The Liberal Democrats cannot mislead the voters forever – they’ve been found out. Nick Clegg now needs to apologise for the Lib Dems’ totally inaccurate claims.”
And there’s another Lib Dem-related story that CCHQ has set about exploiting today: the Mail on Sunday splash about Team Clegg’s plans to extend wealth taxes into your jewellery box. According to the paper, the Lib Dem leadership is considering—alongside the introduction of a souped-up mansion tax—an idea to allow taxmen into people’s homes to value, and then slap levies across, assets such as necklaces and paintings. Admittedly, Vince Cable has since played down many elements of the story, but not before Tories across Twitter seized on it with alacrity and gratitude.
In truth, the Lib Dems’ general eagerness to tax wealth creates as much a conundrum for the Tory leadership as a target. Of course, it’s easy to strike out at any jewellery tax, but a stronger variety of mansion tax is a different matter altogether.

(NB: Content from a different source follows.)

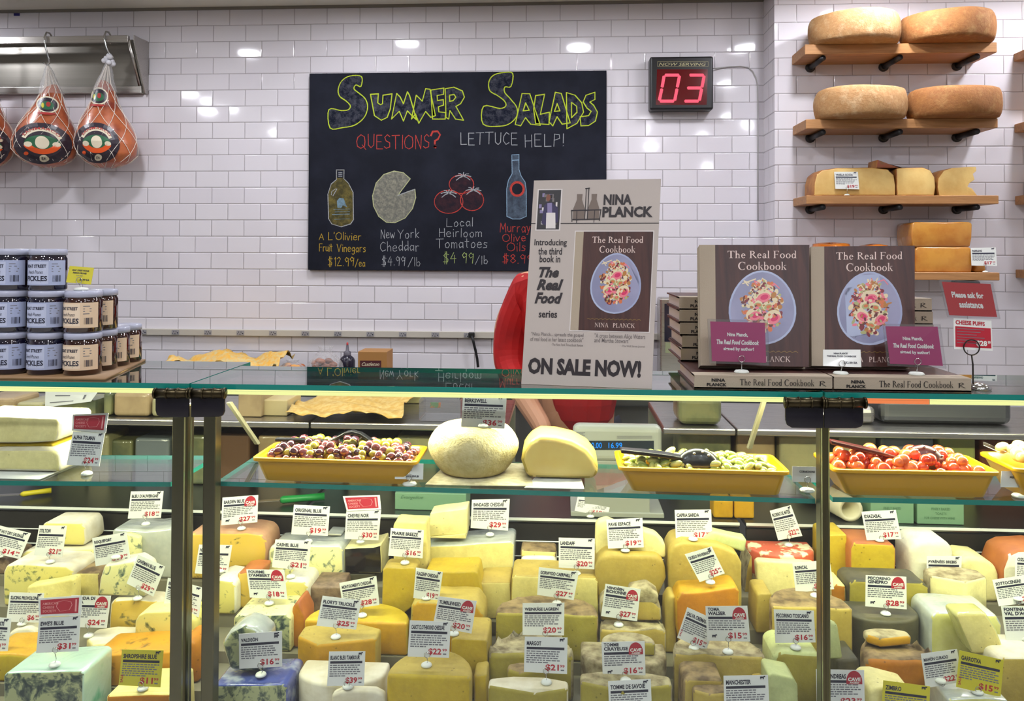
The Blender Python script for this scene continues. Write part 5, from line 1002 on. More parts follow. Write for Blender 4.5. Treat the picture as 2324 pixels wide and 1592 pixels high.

As “one influential figure” suggests to James Forsyth, Labour's sympathy for such a levy could alter the balance of negotiations in the event of another hung parliament – meaning that “Cameron will have to fold and accept a mansion tax as the price of power.”
Myself, I think the Tories shouldn’t dismiss higher taxes on expensive properties out-of-hand – for reasons I've set out before. But this is hardly a possiblity that will cheer many party members.